My wife and I have been going through the Focus on the Family Truth Project with our four children.  It’s heady material but extremely well done.  Even as it educates, it raises vital issues of philosophy and theology, too often ignored by evangelicals.

Let’s be honest.  As Christians, we prefer easy answers. The problem is that the questions of life, the really important questions, don’t lend themselves to easy answers.  Sure, we can say ‘because the Bible says so,’ or ‘it’s what Jesus wants.’  But that sort of answer does not prepare our children.  And it leaves them wandering aimlessly into ambush by the world and by academics, media figures and cultural icons who on the whole consider Christianity an antiquated faith of blathering idiots, if not a hateful faith of fundamentalists.  While neither of those are true, it is imperative that we not assume our children understand the truth.

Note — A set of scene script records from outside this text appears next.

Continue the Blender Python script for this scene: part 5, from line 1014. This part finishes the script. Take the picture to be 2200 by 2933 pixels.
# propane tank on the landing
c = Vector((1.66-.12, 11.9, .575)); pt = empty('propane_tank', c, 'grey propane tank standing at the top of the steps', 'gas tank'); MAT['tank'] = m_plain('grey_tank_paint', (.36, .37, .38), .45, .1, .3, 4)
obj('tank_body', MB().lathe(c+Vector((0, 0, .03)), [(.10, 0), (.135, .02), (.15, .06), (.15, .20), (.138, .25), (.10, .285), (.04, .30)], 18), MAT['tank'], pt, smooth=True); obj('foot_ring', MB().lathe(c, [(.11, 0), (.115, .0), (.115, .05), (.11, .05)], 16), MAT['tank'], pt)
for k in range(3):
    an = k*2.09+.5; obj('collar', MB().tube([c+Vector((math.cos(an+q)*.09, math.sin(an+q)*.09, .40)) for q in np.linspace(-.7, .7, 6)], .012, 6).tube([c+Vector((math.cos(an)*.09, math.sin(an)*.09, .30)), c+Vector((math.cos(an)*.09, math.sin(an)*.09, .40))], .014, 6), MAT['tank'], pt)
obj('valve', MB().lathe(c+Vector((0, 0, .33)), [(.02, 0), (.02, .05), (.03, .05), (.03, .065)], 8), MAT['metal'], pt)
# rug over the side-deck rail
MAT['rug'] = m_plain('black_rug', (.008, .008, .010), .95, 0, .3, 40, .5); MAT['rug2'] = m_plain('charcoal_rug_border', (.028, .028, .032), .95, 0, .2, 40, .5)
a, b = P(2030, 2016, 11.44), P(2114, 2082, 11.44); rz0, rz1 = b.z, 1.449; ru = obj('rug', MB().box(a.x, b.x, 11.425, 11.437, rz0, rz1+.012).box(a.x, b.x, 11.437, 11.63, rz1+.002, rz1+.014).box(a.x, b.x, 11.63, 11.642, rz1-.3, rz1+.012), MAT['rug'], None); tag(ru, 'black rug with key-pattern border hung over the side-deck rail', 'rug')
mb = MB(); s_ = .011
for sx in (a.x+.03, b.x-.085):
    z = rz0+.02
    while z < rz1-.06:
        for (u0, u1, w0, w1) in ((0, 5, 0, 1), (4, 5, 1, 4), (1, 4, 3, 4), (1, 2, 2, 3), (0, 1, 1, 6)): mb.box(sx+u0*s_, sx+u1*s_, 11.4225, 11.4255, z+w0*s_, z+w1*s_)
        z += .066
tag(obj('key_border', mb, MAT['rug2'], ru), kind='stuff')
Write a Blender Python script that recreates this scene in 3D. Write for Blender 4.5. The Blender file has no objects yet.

So here is my advice to my fellow Christian parents:  If you want your children to be life-long believers, to follow a faith that is both glorious and difficult, heart-changing and mysterious, simple and often confusing, you have to let them ask hard questions without judgment.  And you owe it to them to give honest, well-researched answers instead of Sunday School platitudes.

You need to read to them and with them.  You MUST pray for wisdom and insight.  You need to explore apologetics along with science, history along with evangelism.  You need to read the Word of God and read the words of God’s saints.  Not just the latest offerings at Lifeway Christian Store, or the most recommended book from the biggest church.  Read some Augustine, and some Aquinus, some Polycarp and some Luther, some St. Francis and some Wilberforce, some Jonathon Edwards and some G.K.Chesterton, along with C.S.Lewis and George MacDonald.  My list is woefully inadequate.  But I’m trying to say this:  your children need you to understand the reasonable, rational, historical and eternal nature of their Faith.  And they need you to listen as they ask about right, wrong, good, bad, sin, evil, warfare, sex, sexuality, drugs and every other thing that crosses their paths.  And you can’t answer all of those things by simply reading the Sunday School material and hoping for the best.

Let’s reclaim knowledge and wisdom.  Let’s make our sons and daughters not only evangelists but thinkers, philosophers, theologians, thinkers!  If we do, they’ll turn the world upside down for God.

Or, since it’s already upside down, perhaps they’ll turn it right-side up.